Spotlight: Animal Painter Elizabeth Kinahan



Those lips, those eyes. Those noses, too. They are what compel painter Elizabeth Kinahan toward her favorite subjects: cows and other livestock. The New Jersey native moved to Durango in 2005, getting a job in an arts store that immersed her in the town’s art community. And she was immediately attracted to the cows she saw everywhere. “I think it might be that they stare,” she says. “And anytime you can look into the eyes of another living thing, you have this true moment of connection.” The lifelong animal lover gives a portion of the sale of her paintings to people advocating for better treatment of animals. “They are such heroes, and giving to them makes the painting take on a deeper meaning for me. It’s fulfilling in so many ways.”

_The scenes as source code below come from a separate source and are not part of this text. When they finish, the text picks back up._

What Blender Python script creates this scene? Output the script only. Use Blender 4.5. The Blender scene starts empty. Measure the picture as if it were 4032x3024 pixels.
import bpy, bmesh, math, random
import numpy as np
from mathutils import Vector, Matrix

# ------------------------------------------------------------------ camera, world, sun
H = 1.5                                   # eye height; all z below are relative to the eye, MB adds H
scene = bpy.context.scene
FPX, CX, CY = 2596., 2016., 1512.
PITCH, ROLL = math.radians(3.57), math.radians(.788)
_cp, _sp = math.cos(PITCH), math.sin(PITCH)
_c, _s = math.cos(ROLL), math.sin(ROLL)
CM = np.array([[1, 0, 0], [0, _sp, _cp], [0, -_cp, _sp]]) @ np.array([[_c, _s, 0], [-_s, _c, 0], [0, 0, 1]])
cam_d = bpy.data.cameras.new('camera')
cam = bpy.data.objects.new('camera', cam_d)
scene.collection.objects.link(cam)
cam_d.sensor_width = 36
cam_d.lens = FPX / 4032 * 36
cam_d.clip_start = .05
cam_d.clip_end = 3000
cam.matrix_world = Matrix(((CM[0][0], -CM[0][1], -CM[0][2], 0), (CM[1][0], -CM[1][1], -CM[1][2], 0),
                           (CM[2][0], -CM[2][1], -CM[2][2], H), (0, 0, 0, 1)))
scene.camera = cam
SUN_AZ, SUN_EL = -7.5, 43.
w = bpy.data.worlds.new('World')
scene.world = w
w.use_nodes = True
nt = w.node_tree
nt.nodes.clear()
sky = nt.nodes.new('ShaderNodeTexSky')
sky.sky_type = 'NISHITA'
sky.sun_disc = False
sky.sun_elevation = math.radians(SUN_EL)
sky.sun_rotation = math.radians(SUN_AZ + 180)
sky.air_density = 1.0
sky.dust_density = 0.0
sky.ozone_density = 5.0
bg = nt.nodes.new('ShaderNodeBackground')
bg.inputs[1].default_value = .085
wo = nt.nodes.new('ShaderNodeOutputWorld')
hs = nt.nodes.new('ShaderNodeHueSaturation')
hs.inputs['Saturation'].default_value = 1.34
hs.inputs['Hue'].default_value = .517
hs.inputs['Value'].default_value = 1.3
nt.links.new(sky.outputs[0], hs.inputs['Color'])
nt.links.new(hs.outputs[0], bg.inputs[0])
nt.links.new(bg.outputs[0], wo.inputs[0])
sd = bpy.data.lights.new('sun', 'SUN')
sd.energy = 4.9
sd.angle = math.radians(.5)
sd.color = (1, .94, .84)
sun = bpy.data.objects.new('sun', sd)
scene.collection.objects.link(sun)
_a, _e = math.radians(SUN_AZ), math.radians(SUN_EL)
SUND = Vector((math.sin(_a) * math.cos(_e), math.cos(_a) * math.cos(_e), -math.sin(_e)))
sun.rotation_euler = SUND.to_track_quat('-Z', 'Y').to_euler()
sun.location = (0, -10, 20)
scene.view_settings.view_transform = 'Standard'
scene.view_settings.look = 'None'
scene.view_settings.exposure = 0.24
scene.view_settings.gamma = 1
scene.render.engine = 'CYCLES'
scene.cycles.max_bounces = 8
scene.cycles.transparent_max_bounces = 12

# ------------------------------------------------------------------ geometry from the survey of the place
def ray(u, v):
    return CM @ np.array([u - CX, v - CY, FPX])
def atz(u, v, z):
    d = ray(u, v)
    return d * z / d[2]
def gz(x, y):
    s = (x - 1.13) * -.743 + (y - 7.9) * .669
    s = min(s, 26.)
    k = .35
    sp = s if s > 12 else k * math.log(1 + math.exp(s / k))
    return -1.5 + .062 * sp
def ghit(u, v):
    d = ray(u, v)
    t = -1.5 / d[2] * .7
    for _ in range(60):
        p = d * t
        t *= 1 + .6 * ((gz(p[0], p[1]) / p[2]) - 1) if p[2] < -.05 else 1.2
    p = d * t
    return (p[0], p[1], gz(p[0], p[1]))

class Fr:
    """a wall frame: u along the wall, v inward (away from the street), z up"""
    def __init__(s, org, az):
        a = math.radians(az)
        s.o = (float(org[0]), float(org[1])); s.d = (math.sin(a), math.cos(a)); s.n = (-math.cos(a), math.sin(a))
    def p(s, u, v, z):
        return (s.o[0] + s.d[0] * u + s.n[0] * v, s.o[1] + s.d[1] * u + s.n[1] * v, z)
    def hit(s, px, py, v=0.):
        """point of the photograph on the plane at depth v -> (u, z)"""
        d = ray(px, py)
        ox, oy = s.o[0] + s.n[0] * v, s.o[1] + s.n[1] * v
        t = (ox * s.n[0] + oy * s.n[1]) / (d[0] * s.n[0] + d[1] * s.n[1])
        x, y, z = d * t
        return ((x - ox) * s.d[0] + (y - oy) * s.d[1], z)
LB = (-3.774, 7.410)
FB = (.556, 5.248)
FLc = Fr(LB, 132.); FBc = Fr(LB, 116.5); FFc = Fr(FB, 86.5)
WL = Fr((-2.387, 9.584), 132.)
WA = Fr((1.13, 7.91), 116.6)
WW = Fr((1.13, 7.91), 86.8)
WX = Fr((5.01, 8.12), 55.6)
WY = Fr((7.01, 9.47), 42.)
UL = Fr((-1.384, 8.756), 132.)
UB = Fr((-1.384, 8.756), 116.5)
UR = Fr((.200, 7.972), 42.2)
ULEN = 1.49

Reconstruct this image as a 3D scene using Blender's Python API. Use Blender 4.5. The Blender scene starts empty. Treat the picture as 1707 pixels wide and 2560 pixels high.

What prompted a Jersey girl to move to Colorado?
In 2000, I drove from the East Coast to California. When I got to Colorado and saw the mountains and the red rocks, there was an immediate familiarity. I’d never felt connected to a place that way. Five years later, when I decided to move West, I happened to pass through Durango on an August day when the town was having its annual arts festival. I just looked around and said, “This is it. I’m never leaving.”

How did you start painting livestock?
When I arrived here at age 24, I was instantly taken by the livestock that are ubiquitous here. I’d grown up in a New Jersey suburb, and I had seen a cow maybe twice in my whole life. I immediately loved them; every time I saw one, I’d have to stop my car and run to the fence to whistle and sing to get them to come over. Mostly, they’d run away, but some would just stand and stare.

Cows are special, aren’t they?
They are. I was so attracted to their big eyes and contemplative look. When I was 12, and my parents told me where the meat on our table came from, I vowed to never eat meat again. So I felt like I had been fighting for the rights of cows long before I ever met them. I just feel so connected to them, and so intrigued, so I started photographing and painting them. And the first time I painted a cow, I had this overwhelming sense of joy that I had never had painting flowers or human portraits. As soon as I painted a cow, I knew I was home. They are the only subject that I cannot get enough of.

But you paint other livestock, too—donkeys, goats, sheep, chickens. How do you find your subjects?
Sometimes I just write a farmer when I like his animals. There was one flock of sheep near here that I have loved for years, and I would always stop to take photos of them. Finally, I wrote a letter to the homeowner and enclosed one of my paintings. I said, “I’m the girl in the blue Subaru always looking at your sheep.” And she called me immediately and said, “Come over any time.”

How close do you get to the animals?
I often go out into the pastures and sit down with them. Cows are very curious, especially the yearlings, and they will come over and start investigating you, if you sit very still. I love that. Within a few minutes, I am surrounded by cows inching closer and closer, like dogs investigating a new toy. And to be in the middle of a flock of sheep is fantastic. They want to get as close to you as they can, to smell you. I think there’s nothing more exciting than having these shared experiences with animals.”